There’s another kind of courage here, one that I’ve briefly glimpsed in a small way on my own. Some time ago, psychic Carla Baron got involved in a nearby missing persons case. My local newspaper published two glowing front-page articles about it. Of course, she was no help whatsoever. So about a year later, I wrote a Letter to the Editor asking whether they would print a follow-up article, detailing Baron’s failure and mentioning how psychic predators prey on grieving victims. I later learned that the family of the missing women was upset by my letter. It depressed me to think that I may have caused these poor people further pain, and a part of me wished I had never written my letter. Then I thought of Kelly, who must face this situation all the time, criticism and resistance from those she is seeking to protect. Can you imagine how that feels? And yet she finds the strength to carry on, because she knows it is the right thing to do.
And there’s one more type of courage, one that speaks of character. My little incident left me with a deep-seating, abiding dislike for Carla Baron. Yet the injuries heaped upon Kelly by psychics are vast orders of magnitude beyond what I will ever experience. How does she avoid being consumed by sheer disgust and hatred?
I ask anyone who might be new to this thread to take a moment and consider Kelly’s situation. Every day she lives with the ongoing reality of a parent’s worst nightmare. She must deal with criticism from within the ranks of the community for whom she otherwise feels the closest affinity. And she must do all this without succumbing to hating the people who have attempted to prey on her, who magnify her pain, who drive a wedge between her and the people she cares most deeply about. And yet she has somehow turned all that around and channeled it into something positive that helps hundreds, maybe thousands of people. Quite literally, I do not know how she does it.
So if there’s anything someone like me can do or say to offer Kelly some small shred of help and encouragement, anything at all that can help her carry on for another day or hour or even a minute, then I feel ennobled.
So was the psychic to whom you paid $25 wrong about any aspect of this case?. . . This woman told me that my friend was dead, killed by a man she knew and they'd never find her body. She also told me not to worry because he'd be caught "trying to hurt somebody else" and that he'd be put away, but he'd never admit to killing my friend . . . A few weeks later, I plugged my friend's name into Google and up popped an article about my friend's ex-fiancee and his alleged murder of his new girlfriend. The article said he was a prime suspect in the death of my friend, but he wasn't talking . . . She's still missing and nobody is any closer to finding her.
So was the psychic to whom you paid $25 wrong about any aspect of this case?

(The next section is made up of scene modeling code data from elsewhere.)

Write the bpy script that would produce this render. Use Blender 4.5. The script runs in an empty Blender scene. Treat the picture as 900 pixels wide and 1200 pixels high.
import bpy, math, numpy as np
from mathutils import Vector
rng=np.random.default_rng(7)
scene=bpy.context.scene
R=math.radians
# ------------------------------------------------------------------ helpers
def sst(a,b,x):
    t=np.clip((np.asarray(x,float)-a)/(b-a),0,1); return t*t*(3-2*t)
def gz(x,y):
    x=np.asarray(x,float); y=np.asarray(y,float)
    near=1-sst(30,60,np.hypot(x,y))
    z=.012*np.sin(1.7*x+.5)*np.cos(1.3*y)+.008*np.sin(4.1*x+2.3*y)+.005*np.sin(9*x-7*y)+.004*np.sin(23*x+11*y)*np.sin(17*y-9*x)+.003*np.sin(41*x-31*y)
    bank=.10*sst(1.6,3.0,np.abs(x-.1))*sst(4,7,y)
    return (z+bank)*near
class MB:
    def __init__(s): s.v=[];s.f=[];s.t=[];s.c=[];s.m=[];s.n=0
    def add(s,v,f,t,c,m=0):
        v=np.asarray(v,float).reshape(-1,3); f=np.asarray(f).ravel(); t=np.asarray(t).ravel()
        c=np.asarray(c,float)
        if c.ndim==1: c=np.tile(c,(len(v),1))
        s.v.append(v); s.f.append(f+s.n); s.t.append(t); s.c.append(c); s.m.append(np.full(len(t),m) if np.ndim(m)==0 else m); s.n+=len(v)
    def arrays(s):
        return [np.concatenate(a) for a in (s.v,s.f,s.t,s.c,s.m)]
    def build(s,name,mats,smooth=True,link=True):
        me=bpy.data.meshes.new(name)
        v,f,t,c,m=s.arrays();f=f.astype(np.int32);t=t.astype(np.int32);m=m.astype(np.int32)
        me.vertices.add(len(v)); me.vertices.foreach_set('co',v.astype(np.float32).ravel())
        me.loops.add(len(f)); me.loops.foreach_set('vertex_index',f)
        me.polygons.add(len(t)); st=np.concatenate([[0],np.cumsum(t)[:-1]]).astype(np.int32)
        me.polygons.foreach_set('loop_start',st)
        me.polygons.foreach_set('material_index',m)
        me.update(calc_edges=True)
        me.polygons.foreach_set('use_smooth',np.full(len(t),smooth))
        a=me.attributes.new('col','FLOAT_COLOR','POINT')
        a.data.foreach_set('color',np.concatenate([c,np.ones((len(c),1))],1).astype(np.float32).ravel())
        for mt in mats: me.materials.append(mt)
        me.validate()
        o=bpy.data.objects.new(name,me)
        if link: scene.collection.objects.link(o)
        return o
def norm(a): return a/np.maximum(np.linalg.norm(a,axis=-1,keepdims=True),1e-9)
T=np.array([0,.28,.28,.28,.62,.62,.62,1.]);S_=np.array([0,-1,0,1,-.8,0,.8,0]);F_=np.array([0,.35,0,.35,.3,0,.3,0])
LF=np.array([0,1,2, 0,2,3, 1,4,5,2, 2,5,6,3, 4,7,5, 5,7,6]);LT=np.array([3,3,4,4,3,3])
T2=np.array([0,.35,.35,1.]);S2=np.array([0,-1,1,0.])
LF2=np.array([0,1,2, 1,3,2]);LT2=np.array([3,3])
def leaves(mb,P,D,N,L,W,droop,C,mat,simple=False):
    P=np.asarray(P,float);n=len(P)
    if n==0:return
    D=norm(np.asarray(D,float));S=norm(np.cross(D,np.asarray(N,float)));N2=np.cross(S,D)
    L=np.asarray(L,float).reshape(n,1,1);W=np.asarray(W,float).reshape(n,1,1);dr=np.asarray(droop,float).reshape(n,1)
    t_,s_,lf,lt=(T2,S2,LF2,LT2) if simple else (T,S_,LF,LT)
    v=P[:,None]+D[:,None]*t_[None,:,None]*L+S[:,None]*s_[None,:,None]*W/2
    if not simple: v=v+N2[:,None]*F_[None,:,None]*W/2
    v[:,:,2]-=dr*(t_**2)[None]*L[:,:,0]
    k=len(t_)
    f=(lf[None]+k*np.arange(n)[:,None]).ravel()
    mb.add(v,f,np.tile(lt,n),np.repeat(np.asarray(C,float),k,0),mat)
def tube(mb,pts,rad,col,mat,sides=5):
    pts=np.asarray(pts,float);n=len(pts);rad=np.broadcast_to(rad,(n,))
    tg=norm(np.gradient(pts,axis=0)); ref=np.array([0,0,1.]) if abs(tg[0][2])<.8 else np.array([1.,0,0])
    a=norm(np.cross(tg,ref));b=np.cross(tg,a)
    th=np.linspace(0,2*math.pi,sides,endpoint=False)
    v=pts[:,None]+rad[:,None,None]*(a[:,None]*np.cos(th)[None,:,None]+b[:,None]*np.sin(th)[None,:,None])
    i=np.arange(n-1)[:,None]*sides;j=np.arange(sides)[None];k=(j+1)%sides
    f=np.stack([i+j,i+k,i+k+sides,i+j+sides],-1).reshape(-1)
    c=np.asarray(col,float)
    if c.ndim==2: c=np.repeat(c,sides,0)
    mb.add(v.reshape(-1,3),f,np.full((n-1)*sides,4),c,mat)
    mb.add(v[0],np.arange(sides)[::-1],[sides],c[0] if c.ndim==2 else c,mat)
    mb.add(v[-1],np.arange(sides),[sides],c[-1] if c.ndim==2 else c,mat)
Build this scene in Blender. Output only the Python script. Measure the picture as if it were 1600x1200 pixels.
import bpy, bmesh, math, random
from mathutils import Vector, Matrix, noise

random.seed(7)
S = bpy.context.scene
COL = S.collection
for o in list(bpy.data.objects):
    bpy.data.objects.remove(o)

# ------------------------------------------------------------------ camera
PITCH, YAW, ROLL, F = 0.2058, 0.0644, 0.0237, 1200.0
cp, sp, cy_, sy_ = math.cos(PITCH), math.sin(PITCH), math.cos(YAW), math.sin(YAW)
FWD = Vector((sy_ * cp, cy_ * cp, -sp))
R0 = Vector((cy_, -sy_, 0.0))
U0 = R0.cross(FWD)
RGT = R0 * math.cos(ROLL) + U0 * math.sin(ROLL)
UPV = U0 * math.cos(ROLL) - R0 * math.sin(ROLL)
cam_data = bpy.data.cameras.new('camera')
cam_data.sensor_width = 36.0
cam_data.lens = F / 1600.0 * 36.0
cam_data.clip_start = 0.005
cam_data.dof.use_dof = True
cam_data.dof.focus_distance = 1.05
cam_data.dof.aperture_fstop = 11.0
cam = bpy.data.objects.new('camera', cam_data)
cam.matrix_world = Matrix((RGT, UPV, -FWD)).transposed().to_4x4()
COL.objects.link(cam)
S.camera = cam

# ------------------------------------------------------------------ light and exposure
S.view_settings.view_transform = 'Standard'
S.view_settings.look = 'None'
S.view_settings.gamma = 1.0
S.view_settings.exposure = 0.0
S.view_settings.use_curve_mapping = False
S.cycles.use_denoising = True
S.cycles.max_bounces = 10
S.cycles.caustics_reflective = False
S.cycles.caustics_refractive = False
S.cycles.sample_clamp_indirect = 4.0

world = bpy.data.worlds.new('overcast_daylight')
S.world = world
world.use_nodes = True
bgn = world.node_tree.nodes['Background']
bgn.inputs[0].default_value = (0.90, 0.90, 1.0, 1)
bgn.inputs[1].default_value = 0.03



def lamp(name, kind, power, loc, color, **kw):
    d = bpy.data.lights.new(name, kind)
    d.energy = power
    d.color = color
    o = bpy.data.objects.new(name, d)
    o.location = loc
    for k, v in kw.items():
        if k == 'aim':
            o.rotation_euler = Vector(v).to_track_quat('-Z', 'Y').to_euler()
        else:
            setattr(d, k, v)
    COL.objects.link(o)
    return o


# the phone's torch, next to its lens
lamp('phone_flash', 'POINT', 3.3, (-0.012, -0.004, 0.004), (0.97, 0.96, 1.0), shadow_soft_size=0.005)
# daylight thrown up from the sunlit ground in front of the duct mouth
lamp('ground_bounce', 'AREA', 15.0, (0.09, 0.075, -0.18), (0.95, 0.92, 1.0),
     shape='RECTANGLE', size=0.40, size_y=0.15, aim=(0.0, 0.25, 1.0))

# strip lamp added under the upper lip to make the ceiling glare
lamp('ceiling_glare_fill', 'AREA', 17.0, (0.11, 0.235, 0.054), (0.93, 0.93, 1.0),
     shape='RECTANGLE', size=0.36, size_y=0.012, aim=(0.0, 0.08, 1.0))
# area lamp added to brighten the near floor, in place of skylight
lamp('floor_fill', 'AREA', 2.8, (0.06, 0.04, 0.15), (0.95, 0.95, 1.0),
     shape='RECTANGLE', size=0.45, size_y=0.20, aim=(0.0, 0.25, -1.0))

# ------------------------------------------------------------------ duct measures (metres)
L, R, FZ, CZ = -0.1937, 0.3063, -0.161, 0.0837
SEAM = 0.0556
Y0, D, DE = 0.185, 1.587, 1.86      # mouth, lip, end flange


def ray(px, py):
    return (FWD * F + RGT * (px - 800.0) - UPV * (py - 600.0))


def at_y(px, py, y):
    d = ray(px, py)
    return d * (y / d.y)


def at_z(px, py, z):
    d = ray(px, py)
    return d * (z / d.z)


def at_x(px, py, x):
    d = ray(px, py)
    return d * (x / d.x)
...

According to your account, the psychic told you: (1) your friend is dead; (2) her body would never be found; (3) she was killed by a man she knew; (4) he would be caught trying to hurt somebody else; and (5) he would never confess to killing your friend. I would submit to you that Law Enforcement would not have told you any of those things. Further, the facts that -- (a) her former fiance is now a suspect in not only her disappearance, but a new girlfriend's murder; (b) he is not talking about his former fiancee's disappearance; and (c) her body has not been found -- does nothing to suggest that the psychic was wrong about anything. Sure, she MAY have gotten lucky and perhaps one day at least one aspect of what she told you MAY be proven wrong, but so far it looks to me as if your $25 was well-spent.Thank you, Roadtoad. That was my point. The only thing we would be able to verify requires a body. She said my friend is in the Everglades where are 300 miles from where she disappeared give or take. If she's ever found, we'll know if she was right on that one or not.
And don't get me wrong, I willingly paid her and it wasn't a fortune. I'm not complaining about the money I spent even though reading what I wrote may give that impression. I'm just saying what Roadtoad said, any member of Law Enforcement could have told me the same.